Olayda, dini inancı gereği vücudunu tamamen örtecek şekilde pardösü giyen başvurucunun pardösüsünü çıkartmaması ile güvenliğin nasıl bozulacağının, idare veya yargı mercileri tarafından tam olarak açıklanamadığı vurgulanan gerekçede, belli bir dinsel uygulama davranışını, başkalarını korumak adına ölçüsüz sınırlandırmanın veya yasaklamanın, çoğulculuğu ve hoşgörüyü devlet eliyle örselemek anlamına geleceğinin unutulmaması istendi.

Somut olayda, özel güvenlik görevlilerinin, başvurucunun dini inancı gereği giydiğini ve arama noktasında çıkartamayacağını söylediği pardösüsünü çıkartmasını ve elektromanyetik cihaza bırakmasını istedikleri hatırlatılan gerekçede, güvenlik görevlilerinden birinin kadın olmasına ve başvurucunun talebine rağmen elle arama yapılmadığı aktarıldı. 

Başvurucunun kıyafetini çıkartması için yönetmeliğin emrettiği “kimsenin görmemesini sağlayacak tedbirler”in de alınmadığı ifade edilen gerekçede, adliye binası halk giriş kapısında pek çok insanın görme ihtimali bulunan bir ortamda başvurucunun kıyafetini çıkartmaya zorlandığı anlatıldı. 

Gerekçede, şu tespitler yapıldı:

“Demokratik bir toplumda, mevcut başvurudaki gibi çatışan menfaatlerin olduğu durumlarda menfaatlerden birini korumak için diğerine özünü zedeleyecek nitelikteki müdahaleler bir çözüm yolu olarak kabul edilemez.
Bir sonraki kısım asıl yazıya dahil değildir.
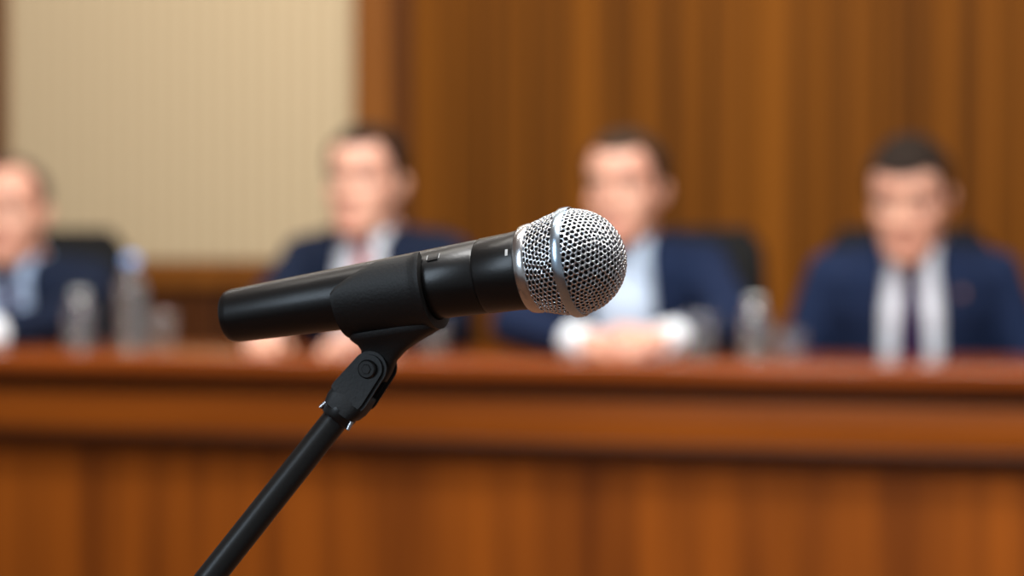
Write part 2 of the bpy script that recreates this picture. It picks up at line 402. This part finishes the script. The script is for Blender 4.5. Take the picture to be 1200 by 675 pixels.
# ------------------------------------------------------------------ people
HEAD = [(.0, .024, -.086, -.056), (.008, .037, -.095, -.025), (.025, .050, -.098, .0), (.05, .0595, -.098, .035), (.075, .0665, -.098, .065), (.1, .0715, -.097, .082), (.122, .0730, -.091, .092), (.148, .0745, -.0975, .099), (.175, .0755, -.096, .1), (.2, .069, -.083, .09), (.22, .053, -.06, .068), (.233, .033, -.036, .042), (.24, .012, -.012, .018)]
TORSO = [(.46, .02, .165, .115), (.55, 0, .172, .122), (.70, -.03, .158, .118), (.83, -.065, .165, .122), (.94, -.095, .176, .122), (1.01, -.11, .168, .108), (1.055, -.115, .115, .085), (1.085, -.118, .068, .064)]
HAIRLINES = {
 'full':     [(0, .190), (25, .193), (45, .196), (58, .170), (66, .150), (76, .118), (86, .112), (92, .142), (106, .145), (118, .09), (140, .055), (181, .045)],
 'receding': [(0, .203), (22, .206), (42, .214), (57, .185), (67, .155), (77, .120), (86, .114), (92, .142), (106, .145), (118, .09), (140, .055), (181, .045)],
 'thin':     [(0, .226), (25, .230), (45, .236), (60, .222), (72, .180), (80, .140), (88, .128), (93, .145), (106, .147), (118, .09), (140, .06), (181, .05)]}
def person(label, u, ht, turn, yaw, pitch, arms, hairkind, c_hair, skin, c_shirt, c_tie, wool, pin=False, v=.75, hs=1.0, hand=.93):
    root = tag(empty('person', W(u, v), -AL+R(turn)), label, 'person', 'men seated behind the desk')
    dz = ht-1.30
    fz = lambda z: .46+(z-.46)*(.6+dz)/.6
    HM = M4.Translation((0, -.19, 1.06+dz)) @ M4.Rotation(R(yaw), 4, 'Z') @ M4.Rotation(R(pitch), 4, 'X') @ M4.Diagonal((hs, hs, 1, 1))
    hp = lambda x, y, z: HM @ V((x, y, z))
    def head(bm, off=0, n=40):
        rs = []
        for z, rx, yf, yb in HEAD:
            r = selip((0, (yf+yb)/2, z), rx+off, (yb-yf)/2+off, n, 2.25); rs.append([HM @ V(p) for p in r])
        if off: rs[-1] = [p+V((0, 0, off)) for p in rs[-1]]; rs[-2] = [p+V((0, 0, off*.7)) for p in rs[-2]]
        return rings(bm, rs)
    def torso(bm, off):
        return rings(bm, [selip((0, cy, fz(z)), rx+off, ry+off, 40, 2.4) for z, cy, rx, ry in TORSO])
    # ---- body: one continuous skin
    bm = B(); head(bm); torso(bm, -.006)
    cap(bm, (0, -.115, fz(1.02)), hp(0, .025, .07), .058, .056)
    cap(bm, hp(0, -.091, .132), hp(0, -.111, .094), .0075, .0110); cap(bm, hp(-.011, -.101, .089), hp(.011, -.101, .089), .0085, .0085)
    for s in (-1, 1):
        cap(bm, hp(s*.016, -.0908, .1475), hp(s*.048, -.0805, .1485), .0078, .007)           # brow
        ell(bm, (s*.040, -.066, .097), (.026, .020, .024), HM)                              # cheek
        em = HM @ M4.Translation((s*.077, .012, .113)) @ M4.Rotation(R(s*-16), 4, 'Z') @ M4.Rotation(R(-8), 4, 'X')
        ell(bm, (0, 0, 0), (.0075, .017, .028), em); ell(bm, (s*.004, .006, .008), (.006, .015, .018), em)
    ell(bm, (0, -.074, .052), (.034, .026, .026), HM)                                       # muzzle
    cap(bm, hp(-.017, -.0955, .0565), hp(.017, -.0955, .0565), .0050, .0050); cap(bm, hp(-.014, -.0955, .0485), hp(.014, -.0955, .0485), .0060, .0060)
    ell(bm, (0, -.084, .018), (.022, .017, .016), HM)                                       # chin
    cuffs = []; slv = []
    for s in (-1, 1):
        Ep, Wp, f, p, curl = arms[s]
        S = V((s*.166, -.108, fz(1.0))); Ep = V(Ep); Wp = V(Wp)
        cap(bm, S, Ep, .046, .037); cap(bm, Ep, Wp, .038, .026)
        slv.append((S, Ep, Wp))
        fd = (Wp-Ep).normalized()
        f = V(f).normalized(); p = V(p); p = (p-f*p.dot(f)).normalized()
        th = (-p).cross(f) if s < 0 else f.cross(-p)
        h_ = hand
        cap(bm, Wp-fd*.02, Wp+f*.02*h_, .025*h_, .021*h_)
        for o_, ln_, r_ in ((.031, .072, .0088), (.0105, .080, .0091), (-.0105, .074, .0087), (-.031, .058, .0077)):
            o_ *= h_; ln_ *= h_; r_ *= h_
            k = Wp+f*(.090*h_-abs(o_-.008)*.25)+th*o_
            cap(bm, Wp+f*.016+th*o_*.6, k, .0130*h_, .0115*h_)
            d = f.copy(); q = k.copy(); rr = r_
            for seg, c_ in zip((.45, .31, .24), curl):
                rax = f.cross(p)
                d = (M4.Rotation(R(c_), 3, rax) @ d); q2 = q+d*ln_*seg
                cap(bm, q, q2, rr, rr*.92, 10, 3); q = q2; rr *= .92
        b0 = Wp+(f*.028+th*.026)*h_; d1 = (f*.72+th*.62+p*.25).normalized(); b1 = b0+d1*.042*h_
        cap(bm, Wp+f*.012+th*.012, b0, .0145*h_, .013*h_); cap(bm, b0, b1, .012*h_, .010*h_); cap(bm, b1, b1+(d1*.6+f*.6+p*.1).normalized()*.03*h_, .0098*h_, .0082*h_)
        cuffs.append(cyl(B(), Wp-fd*.050, Wp+fd*.006, .0355, .033, 28, .002))
    for s in (-1, 1):
        cap(bm, (s*.095, -.02, .54), (s*.12, -.44, .535), .075, .052); cap(bm, (s*.12, -.44, .535), (s*.125, -.43, .1), .05, .035); cap(bm, (s*.125, -.43, .05), (s*.125, -.53, .035), .035, .026)
    me = solidmesh(bm, .0036, 4)
    body = link('body', me, skin, root)
    me.materials.append(m_lips); HI = HM.inverted()
    for pl in me.polygons:
        c = HI @ pl.center
        if abs(c.z-.0525) < .0095 and c.y < -.088 and abs(c.x) < .023*(1-((c.z-.0525)/.0100)**2)+.002: pl.material_index = 1
    # ---- eyes, brows, hair
    for s in (-1, 1):
        e = obj('eye', ell(B(), (s*.031, -.0830, .1250), (.0130, .0105, .0066), HM), m_eye, body)
        obj('iris', ell(B(), (s*.031-.001, -.0918, .1250), (.0060, .002, .0058), HM), m_iris, e)
        obj('eyebrow', cap(cap(B(), hp(s*.014, -.0980, .1465), hp(s*.034, -.0960, .1505), .0032, .0040, 10), hp(s*.034, -.0960, .1505), hp(s*.053, -.0828, .1475), .0040, .0025, 10), c_hair, body)
    hb = B(); head(hb, .009 if hairkind != 'thin' else .006, 48)
    bmesh.ops.subdivide_edges(hb, edges=hb.edges[:], cuts=4, use_grid_fill=True)
    hl_ = HAIRLINES[hairkind]; kill = []
    for fc in hb.faces:
        c = HI @ fc.calc_center_median(); ph = math.degrees(math.atan2(abs(c.x), -(c.y-.0)))
        for (a0, z0), (a1, z1) in zip(hl_, hl_[1:]):
            if a0 <= ph <= a1:
                if c.z < z0+(z1-z0)*(ph-a0)/(a1-a0): kill.append(fc)
                break
    bmesh.ops.delete(hb, geom=kill, context='FACES')
    for _ in range(3):
        bmesh.ops.smooth_vert(hb, verts=[w_ for w_ in hb.verts if w_.is_boundary], factor=.5, use_axis_x=True, use_axis_y=True, use_axis_z=True)
    ho = obj('hair', hb, c_hair, root); solidify(ho, .012, -1)
    # ---- shirt
    sbm = B(); torso(sbm, .006); tb = BVHTree.FromBMesh(sbm)
    for s, (S, Ep, Wp) in zip((-1, 1), slv): cap(sbm, S, S.lerp(Ep, .4), .050, .044)
    sh = link('shirt', solidmesh(sbm, .007, 2), c_shirt, root)
    nx = (hp(0, .025, .07)-V((0, -.115, fz(1.02)))).normalized()
    cb = V((0, -.115, fz(1.02)))+nx*.030
    x, y, d = frame(nx); cr = []
    for h_, r_ in ((0, .071), (.018, .0685), (.042, .0650), (.044, .0625), (.020, .064), (0, .066)):
        cr.append([cb+nx*(h_*(1-.25*(1+math.sin(a0))/2))+(x*math.cos(a0)+y*math.sin(a0))*r_ for a0 in [2*math.pi*j/32 for j in range(32)]])
    obj('collar', rings(B(), cr, False), c_shirt, sh)
    for cf in cuffs: obj('cuff', cf, c_cuff, sh)
    def drape(tree, rows, off):
        bm_ = B(); prev = None
        for z, x0, x1 in rows:
            cur = []
            for i in range(7):
                xq = x0+(x1-x0)*i/6
                hit = tree.ray_cast(V((xq, -1.2, z)), V((0, 1, 0)))[0]
                yq = hit.y if hit else -.2
                cur.append(bm_.verts.new((xq, yq-off, z)))
            if prev:
                for i in range(6): bm_.faces.new((prev[i], prev[i+1], cur[i+1], cur[i]))
            prev = cur
        return bm_
    for s in (-1, 1):
        rows = [(fz(1.062)-.062*k/6, s*(.005+.031*k/6), s*(.048-.010*k/6)) for k in range(7)]
        cp = obj('collar_point', drape(tb, rows, .009), c_shirt, sh); solidify(cp, .003, 0)
    if c_tie:
        rows = [(fz(1.045)-.46*k/20, -(.014+.018*min(1, k/9)), (.014+.018*min(1, k/9))) for k in range(21)]
        tt = obj('tie', drape(tb, rows, .007), c_tie, root); solidify(tt, .004, 0)
        hit = tb.ray_cast(V((0, -1, fz(1.04))), V((0, 1, 0)))[0]
        obj('knot', rings(B(), [selip((0, hit.y-.012, fz(1.04)+h_), w_, .009, 16) for h_, w_ in ((-.022, .011), (-.016, .014), (.008, .021), (.014, .019))]), c_tie, tt)
    # ---- jacket
    jb = B(); torso(jb, .022); jt = BVHTree.FromBMesh(jb)
    for S, Ep, Wp in slv:
        L = (Wp-Ep).length; t_ = 1-.035/L
        cap(jb, S, S.lerp(Ep, .5), .062, .054); cap(jb, S.lerp(Ep, .5), Ep, .054, .048); cap(jb, Ep, Ep.lerp(Wp, t_-.03/L), .048, .040)
        sg = 1 if S.x > 0 else -1
        cap(jb, (sg*.050, -.112, fz(1.058)), S+V((sg*.012, 0, .026)), .036, .042)
    jm = solidmesh(jb, .006, 4)
    q = B(); q.from_mesh(jm); wz = lambda z: .070 if z < fz(.93) else .070-.01*(z-fz(.93))/.1
    kill = [f_ for f_ in q.faces if (lambda c, n_: (abs(c.x) < wz(c.z) and -.34 < c.y < -.06 and c.z > .56 and n_.y < .3) or (c.x**2+(c.y+.122)**2 < .079**2 and c.z > fz(1.03)))(f_.calc_center_median(), f_.normal)]
    bmesh.ops.delete(q, geom=kill, context='FACES')
    jk = obj('jacket', q, wool, root, True, False); solidify(jk, .005, -1)
    for s in (-1, 1):
        rows = []
        for k in range(25):
            z = fz(1.055)-.34*k/24; t = k/24
            wd = .034+.022*(t/.24) if t < .24 else (.044+.020*(t-.24)/.04 if t < .28 else .066*(1-(t-.28)/.72)**.85+.005)
            rows.append((z, s*(wz(z)-.006), s*(wz(z)-.006+wd)))
        lp = obj('lapel', drape(jt, rows, .010), wool, jk); solidify(lp, .005, 0)
    if pin:
        z = fz(.980); x_ = .100; hit = jt.ray_cast(V((x_, -1, z)), V((0, 1, 0)))[0]
        obj('lapel_pin', cyl(B(), hit+V((0, -.017, 0)), hit+V((0, -.010, 0)), .009, None, 20, .002), m_gold, jk)
    # ---- trousers and shoes
    tbm = B()
    cap(tbm, (-.08, .0, .55), (.08, .0, .55), .095, .095)
    for s in (-1, 1):
        cap(tbm, (s*.095, -.02, .545), (s*.12, -.44, .54), .083, .064); cap(tbm, (s*.12, -.44, .54), (s*.125, -.43, .13), .062, .052)
        obj('shoe', rings(B(), [selip((s*.125, cy, z_), rx, ry, 24, 2.6) for z_, cy, rx, ry in ((0, -.48, .042, .135), (.02, -.48, .046, .138), (.04, -.478, .045, .134), (.06, -.46, .040, .10), (.085, -.43, .042, .055), (.1, -.43, .04, .05))]), m_shoe, root)
    link('trousers', solidmesh(tbm, .01, 3), wool, root)
    return root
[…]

Belli bir dinsel uygulama davranışını, başkalarını korumak adına ölçüsüz sınırlandırmanın veya yasaklamanın çoğulculuğu ve hoşgörüyü devlet eliyle örselemek anlamına geleceği hatırda tutulmalıdır. Bu sebeple demokratik bir toplumda daima hakları korumayı esas alan yaklaşımlar benimsenmeli, bir hakkın kullanılmasından dolayı ortaya çıkabilecek sorunlar, hakkı tümüyle kullanılmaz hale getiren tedbirler yerine söz konusu hakkın barışçıl kullanımını sağlayacak tedbirler ile çözümlenmelidir. Nitekim yürürlükteki mevzuat hakları korumayı esas alan bir yaklaşımla hazırlanmış, bireylerin dinlerinin icaplarını uygulama özgürlüklerini bütünüyle ortadan kaldırmaksızın güvenlik önlemlerinin durumun gerektirdiği ölçüde ve biçimde yerine getirilmesini temin için bazı tedbirler öngörülmüştür. Buna karşın somut olayda mevzuatın öngördüğü tedbirler alınmamıştır.”